Solo Rutle

NEIL INNES
Palace Theatre, Newark
There are some things a wise musician will not attempt. And there were some points during the first half of this show when it felt like Neil Innes was working through a list of them.
He performed My Brother Makes The Noises For The Talkies without the aid of sound effects. He asked a not-yet-warmed-up crowd to sing along with the line "I'm all alone" and then thanked us, seeming not to notice how little noise was coming back. (This was followed up with another audience participation routine in which we recited "I will not recite, parrot-fashion…")
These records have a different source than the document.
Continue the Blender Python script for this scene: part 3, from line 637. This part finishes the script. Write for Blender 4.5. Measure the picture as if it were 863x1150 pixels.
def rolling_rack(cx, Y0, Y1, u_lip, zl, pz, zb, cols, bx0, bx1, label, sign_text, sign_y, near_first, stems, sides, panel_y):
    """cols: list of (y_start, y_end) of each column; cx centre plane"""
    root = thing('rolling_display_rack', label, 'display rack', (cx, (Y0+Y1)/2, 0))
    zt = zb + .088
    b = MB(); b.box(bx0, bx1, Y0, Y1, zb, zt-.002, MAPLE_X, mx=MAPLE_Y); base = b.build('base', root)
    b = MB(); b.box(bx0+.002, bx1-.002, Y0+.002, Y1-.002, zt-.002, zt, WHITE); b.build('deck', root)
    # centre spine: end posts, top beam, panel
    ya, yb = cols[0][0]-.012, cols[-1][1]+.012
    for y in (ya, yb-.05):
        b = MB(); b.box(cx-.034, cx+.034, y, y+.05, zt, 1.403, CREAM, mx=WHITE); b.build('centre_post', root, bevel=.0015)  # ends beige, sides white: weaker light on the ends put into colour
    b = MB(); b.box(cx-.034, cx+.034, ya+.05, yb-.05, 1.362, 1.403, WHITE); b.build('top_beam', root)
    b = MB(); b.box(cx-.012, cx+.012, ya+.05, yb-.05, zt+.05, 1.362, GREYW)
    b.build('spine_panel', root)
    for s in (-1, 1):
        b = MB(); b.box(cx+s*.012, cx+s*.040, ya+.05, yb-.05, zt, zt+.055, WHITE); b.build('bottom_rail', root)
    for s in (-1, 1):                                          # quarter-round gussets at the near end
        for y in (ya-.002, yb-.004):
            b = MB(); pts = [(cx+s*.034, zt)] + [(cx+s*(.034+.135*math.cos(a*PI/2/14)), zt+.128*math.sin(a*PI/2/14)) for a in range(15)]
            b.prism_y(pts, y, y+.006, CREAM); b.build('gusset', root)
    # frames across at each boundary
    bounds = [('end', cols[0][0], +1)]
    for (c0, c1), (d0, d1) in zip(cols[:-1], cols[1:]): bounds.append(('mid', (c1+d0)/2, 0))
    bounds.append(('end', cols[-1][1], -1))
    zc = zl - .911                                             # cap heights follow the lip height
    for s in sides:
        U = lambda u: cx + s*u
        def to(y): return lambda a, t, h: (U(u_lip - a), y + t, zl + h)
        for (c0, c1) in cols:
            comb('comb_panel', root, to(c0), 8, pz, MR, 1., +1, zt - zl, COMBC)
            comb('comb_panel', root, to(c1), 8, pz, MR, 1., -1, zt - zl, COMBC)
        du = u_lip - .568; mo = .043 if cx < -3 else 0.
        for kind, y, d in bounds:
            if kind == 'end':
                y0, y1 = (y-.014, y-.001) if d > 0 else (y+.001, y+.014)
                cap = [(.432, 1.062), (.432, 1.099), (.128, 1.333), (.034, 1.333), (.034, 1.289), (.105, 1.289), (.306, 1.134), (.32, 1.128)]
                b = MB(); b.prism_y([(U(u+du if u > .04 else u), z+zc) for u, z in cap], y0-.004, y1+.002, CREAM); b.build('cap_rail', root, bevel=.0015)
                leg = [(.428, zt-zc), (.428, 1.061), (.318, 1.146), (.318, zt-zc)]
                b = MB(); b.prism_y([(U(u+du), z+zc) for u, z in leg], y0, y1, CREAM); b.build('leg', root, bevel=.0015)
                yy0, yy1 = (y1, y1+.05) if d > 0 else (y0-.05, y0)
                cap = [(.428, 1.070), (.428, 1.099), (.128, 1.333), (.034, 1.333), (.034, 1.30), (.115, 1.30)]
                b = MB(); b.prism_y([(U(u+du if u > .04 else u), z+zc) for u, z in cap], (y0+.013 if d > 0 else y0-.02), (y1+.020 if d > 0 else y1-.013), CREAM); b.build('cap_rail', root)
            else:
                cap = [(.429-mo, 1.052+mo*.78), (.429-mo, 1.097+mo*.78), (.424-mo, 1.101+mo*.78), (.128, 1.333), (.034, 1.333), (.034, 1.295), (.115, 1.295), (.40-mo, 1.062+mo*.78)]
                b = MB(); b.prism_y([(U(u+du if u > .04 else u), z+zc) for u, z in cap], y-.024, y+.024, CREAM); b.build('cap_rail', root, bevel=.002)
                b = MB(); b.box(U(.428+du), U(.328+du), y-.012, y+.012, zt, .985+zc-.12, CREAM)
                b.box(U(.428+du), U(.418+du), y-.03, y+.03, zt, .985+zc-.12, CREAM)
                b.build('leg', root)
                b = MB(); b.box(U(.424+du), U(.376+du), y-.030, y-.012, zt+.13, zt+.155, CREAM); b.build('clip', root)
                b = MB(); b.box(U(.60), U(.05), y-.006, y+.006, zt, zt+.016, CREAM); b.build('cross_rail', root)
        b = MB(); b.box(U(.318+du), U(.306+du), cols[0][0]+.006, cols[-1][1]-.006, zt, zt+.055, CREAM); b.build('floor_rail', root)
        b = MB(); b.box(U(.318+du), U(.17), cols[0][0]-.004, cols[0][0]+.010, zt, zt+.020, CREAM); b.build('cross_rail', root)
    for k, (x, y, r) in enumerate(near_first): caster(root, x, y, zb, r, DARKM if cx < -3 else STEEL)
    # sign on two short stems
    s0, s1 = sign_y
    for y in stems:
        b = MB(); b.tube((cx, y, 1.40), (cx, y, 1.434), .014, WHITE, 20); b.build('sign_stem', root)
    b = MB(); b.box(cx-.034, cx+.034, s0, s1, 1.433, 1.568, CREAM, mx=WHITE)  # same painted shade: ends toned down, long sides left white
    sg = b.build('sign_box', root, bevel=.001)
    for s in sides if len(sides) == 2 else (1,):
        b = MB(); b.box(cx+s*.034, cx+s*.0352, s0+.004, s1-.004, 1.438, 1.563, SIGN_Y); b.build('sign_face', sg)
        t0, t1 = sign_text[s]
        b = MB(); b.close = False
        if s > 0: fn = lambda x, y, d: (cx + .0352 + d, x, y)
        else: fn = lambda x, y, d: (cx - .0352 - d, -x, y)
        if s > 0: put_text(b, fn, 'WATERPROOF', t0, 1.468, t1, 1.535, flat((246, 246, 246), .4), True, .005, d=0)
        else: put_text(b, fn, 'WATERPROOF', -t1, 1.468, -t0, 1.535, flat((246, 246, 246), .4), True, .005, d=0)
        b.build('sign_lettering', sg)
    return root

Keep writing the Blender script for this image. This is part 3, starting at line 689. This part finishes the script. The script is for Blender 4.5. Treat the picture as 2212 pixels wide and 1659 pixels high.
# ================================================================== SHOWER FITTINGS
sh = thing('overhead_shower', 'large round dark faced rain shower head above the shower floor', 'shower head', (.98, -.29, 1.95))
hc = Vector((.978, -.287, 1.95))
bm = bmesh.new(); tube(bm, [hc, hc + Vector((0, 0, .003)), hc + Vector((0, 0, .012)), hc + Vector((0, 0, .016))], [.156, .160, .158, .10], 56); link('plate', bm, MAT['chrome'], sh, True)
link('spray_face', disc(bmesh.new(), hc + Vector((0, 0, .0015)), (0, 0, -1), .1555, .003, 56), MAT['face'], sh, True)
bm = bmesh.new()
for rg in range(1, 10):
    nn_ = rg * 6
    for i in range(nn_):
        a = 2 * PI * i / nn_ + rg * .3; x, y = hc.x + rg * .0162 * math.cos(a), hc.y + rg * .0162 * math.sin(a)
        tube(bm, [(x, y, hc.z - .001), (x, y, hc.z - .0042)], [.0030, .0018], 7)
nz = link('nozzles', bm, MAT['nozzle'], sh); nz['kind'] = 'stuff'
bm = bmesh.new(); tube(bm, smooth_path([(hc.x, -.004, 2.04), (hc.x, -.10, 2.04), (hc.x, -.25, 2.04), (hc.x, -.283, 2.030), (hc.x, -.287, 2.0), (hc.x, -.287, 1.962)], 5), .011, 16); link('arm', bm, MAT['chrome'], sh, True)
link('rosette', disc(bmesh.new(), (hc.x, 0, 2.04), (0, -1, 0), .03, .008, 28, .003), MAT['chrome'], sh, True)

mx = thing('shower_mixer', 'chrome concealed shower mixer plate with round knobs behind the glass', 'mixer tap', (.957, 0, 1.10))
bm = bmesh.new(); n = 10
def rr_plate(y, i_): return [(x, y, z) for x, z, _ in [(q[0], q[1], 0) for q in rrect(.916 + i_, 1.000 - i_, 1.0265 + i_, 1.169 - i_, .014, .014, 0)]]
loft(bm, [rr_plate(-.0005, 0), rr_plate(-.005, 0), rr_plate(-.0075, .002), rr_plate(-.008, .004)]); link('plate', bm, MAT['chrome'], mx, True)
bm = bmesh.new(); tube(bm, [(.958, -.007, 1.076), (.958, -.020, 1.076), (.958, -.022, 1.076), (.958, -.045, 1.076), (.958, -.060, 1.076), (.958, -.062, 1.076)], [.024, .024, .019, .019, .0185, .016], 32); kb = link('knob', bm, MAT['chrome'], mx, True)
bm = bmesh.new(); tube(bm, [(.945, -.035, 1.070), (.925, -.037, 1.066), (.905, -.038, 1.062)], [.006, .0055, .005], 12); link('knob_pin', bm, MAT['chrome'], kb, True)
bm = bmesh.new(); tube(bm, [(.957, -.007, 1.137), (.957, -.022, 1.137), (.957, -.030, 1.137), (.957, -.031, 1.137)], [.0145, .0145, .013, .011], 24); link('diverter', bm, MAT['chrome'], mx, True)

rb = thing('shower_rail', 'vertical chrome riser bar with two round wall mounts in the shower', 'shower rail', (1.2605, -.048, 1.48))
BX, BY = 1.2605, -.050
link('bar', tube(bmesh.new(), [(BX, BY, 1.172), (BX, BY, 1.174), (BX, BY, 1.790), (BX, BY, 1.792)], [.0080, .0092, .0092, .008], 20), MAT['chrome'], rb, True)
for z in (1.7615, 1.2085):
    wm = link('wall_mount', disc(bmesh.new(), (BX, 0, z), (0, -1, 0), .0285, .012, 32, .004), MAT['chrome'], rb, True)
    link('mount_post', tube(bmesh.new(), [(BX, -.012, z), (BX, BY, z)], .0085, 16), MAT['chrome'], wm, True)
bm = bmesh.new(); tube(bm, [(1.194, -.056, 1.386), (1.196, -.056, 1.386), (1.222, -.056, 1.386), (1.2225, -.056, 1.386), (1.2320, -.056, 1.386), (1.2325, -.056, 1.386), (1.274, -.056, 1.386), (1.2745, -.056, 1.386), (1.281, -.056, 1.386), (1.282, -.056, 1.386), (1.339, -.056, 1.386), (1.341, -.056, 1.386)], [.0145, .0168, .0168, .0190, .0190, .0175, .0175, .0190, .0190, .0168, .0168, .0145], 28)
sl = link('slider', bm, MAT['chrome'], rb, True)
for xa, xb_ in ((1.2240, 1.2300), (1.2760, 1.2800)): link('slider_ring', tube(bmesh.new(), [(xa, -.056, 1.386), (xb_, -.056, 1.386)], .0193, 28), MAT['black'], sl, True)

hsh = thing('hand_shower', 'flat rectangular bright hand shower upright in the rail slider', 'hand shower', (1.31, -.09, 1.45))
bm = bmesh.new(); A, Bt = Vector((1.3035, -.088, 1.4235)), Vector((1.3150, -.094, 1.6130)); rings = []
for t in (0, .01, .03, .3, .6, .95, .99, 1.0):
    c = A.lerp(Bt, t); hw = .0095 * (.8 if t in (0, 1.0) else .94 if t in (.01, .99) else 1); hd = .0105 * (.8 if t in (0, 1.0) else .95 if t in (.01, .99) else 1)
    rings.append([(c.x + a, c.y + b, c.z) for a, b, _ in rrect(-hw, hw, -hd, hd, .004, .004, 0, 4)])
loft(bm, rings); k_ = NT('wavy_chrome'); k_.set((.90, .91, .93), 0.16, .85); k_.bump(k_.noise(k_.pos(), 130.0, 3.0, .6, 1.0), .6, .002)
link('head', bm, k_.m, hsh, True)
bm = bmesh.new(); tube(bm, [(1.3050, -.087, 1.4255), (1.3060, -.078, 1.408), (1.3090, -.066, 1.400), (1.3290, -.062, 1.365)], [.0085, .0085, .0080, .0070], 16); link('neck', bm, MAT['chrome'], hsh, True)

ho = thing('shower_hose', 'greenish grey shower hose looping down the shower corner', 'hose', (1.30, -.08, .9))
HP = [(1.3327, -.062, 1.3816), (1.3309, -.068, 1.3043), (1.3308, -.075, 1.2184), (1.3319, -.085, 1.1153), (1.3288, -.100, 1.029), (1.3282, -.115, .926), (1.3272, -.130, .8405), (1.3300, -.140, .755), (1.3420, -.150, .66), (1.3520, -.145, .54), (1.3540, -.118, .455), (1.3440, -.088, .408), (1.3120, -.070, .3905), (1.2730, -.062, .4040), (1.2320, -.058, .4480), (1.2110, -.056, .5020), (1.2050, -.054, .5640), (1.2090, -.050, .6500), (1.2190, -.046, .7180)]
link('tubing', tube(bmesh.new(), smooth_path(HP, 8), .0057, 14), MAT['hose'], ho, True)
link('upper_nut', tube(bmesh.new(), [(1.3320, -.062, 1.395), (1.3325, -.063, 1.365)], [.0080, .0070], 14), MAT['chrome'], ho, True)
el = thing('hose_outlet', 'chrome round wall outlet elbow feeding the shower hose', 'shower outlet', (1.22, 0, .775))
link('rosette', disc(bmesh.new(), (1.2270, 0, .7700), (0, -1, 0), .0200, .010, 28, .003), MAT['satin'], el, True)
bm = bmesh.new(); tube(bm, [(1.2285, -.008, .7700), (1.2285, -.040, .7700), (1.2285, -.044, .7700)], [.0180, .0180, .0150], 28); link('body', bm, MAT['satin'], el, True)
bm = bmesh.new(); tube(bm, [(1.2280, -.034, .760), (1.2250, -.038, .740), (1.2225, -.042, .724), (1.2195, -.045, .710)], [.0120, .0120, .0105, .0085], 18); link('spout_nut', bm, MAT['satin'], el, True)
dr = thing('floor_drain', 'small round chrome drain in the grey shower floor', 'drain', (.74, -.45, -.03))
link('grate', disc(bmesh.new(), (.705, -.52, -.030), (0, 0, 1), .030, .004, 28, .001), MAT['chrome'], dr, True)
But Innes has too much guile, too much showbiz experience, and too many witty, skilful songs not to win out. By the second half, he had us going through three call-and-response routines in a single, rapid chorus, and was sounding much more invigorated himself.
Some quick career notes: Neil Innes began in the Bonzo Dog Doo-Dah Band, a bunch of 1960s art students who mixed elderly music-hall numbers with adroit contemporary stuff; he was the songwriterly foil to Vivian Stanshall, the plummy-voiced anarchist who fronted the group. (It was the Bonzos who recorded I'm the Urban Spaceman, which Innes now introduces as his "medley of hit".) He went on to become a sort of musical consultant to Monty Python (that's him singing to "Brave Sir Robin" in …and the Holy Grail) and to form the Rutles, spoof Beatles whose songs come close to matching the originals.
Last night's performance covered most of this CV, and confirmed him as both a brilliant parodist -- he can get Bob Dylan's dreadful wheezy harmonica playing to a squeak -- and something of an old hippie. His most recent musical target was Elton John. There was lots of new material, pleasant and melodic and with dextrous lyrics, but these days he is writing about what he knows, without putting on disguises. A touching piece about hearing of the deaths of friends; a whole series on irritations of modern life, from lousy TV to computers. These draw murmurs of assent, as well as laughs.
Not all the satire is on target. A series of "sponsors' jingles" (for which Innes and band put on dark glasses) come across as nostalgic rather than threatening. But this is an act that continues to develop, by a man willing to follow his instincts. It isn’t always successful; but it is still alive.